Angus I thought the same thing especially considering it was French, but the doc was dated 2002.

Jimi, I was a bit suspect that at no time did the camera pan back and give a group shot of all the major players, who it appeared to show all having a big group drink and reminisce session. Each was given individual frames when they were speaking, and also I'm pretty sure that none of them ever actually used each others names or Kubrick's name in any sentence that on its own said anything controversial. IOW, much of it could have been very skilfully culled answers, questions and interviews put together very cleverly. However it was very convincing.


moonlit - Apr 03, 2003 7:53:46 am PST #3047 of 9843
"When the world's run by fools it's the duty of intelligence to disobey." Martin Firrell

The basic story Angus was not disputing the actual lunar landing (although that is a natural follow-on) but saying that the filming of the landing and all the moon photos were a hollywood style production handled by Stanley Kubrick and using the 2001 A Space Odyssey set.

What seemed to be pretty much beyond doubt was that Kubrick and the film crew were heavily involved in many aspects of the space program, even down to re-designing rocket shapes and applying gold leaf to the fins and stuff.
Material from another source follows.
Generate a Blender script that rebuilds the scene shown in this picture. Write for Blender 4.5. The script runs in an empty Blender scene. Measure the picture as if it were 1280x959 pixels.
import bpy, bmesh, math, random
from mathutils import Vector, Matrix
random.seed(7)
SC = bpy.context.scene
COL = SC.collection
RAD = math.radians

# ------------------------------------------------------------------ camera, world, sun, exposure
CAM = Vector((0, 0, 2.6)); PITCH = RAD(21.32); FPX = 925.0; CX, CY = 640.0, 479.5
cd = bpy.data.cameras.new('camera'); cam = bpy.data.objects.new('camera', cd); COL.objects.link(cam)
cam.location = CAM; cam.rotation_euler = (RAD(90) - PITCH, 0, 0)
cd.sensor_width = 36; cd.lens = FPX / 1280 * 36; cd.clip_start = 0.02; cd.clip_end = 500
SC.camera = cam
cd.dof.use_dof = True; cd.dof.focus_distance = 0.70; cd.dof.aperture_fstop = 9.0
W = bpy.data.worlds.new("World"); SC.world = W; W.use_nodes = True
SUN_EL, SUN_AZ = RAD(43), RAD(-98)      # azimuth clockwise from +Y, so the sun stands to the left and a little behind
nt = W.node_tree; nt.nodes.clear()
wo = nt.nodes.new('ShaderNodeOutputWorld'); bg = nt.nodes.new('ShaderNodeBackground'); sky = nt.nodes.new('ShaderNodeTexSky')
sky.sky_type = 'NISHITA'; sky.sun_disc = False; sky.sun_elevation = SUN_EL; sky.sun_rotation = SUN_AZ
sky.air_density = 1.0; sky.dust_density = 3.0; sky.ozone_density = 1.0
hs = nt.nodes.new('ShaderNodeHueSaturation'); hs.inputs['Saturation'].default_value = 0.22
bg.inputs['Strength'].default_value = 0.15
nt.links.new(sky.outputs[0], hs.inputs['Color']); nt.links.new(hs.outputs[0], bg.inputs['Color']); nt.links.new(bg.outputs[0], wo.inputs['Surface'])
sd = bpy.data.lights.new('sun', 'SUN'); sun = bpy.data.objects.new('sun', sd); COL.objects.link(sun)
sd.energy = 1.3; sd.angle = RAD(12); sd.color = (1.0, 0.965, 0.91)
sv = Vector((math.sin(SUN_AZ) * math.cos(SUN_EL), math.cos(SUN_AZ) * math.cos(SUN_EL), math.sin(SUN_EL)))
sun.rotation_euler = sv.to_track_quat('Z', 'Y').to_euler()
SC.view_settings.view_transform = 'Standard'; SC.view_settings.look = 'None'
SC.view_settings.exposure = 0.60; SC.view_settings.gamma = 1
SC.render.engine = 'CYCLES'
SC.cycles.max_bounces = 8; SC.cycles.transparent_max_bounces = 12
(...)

All the big wigs were basically as impressed as all get-out with Kubrick's film and so contracted him to make the space program/moon mission as spectacular for public propaganda purposes as he could.

The film guys had unprecedented access to everything down to writing the 'first step for man...' speech. In return, years later, Kubrick called in the favour and called NASA to demand to be allowed to borrow their super-dooper one-of-a-kind camera lens (worth $20,000 or something huge for those days anyway) to film Barry Lyndon.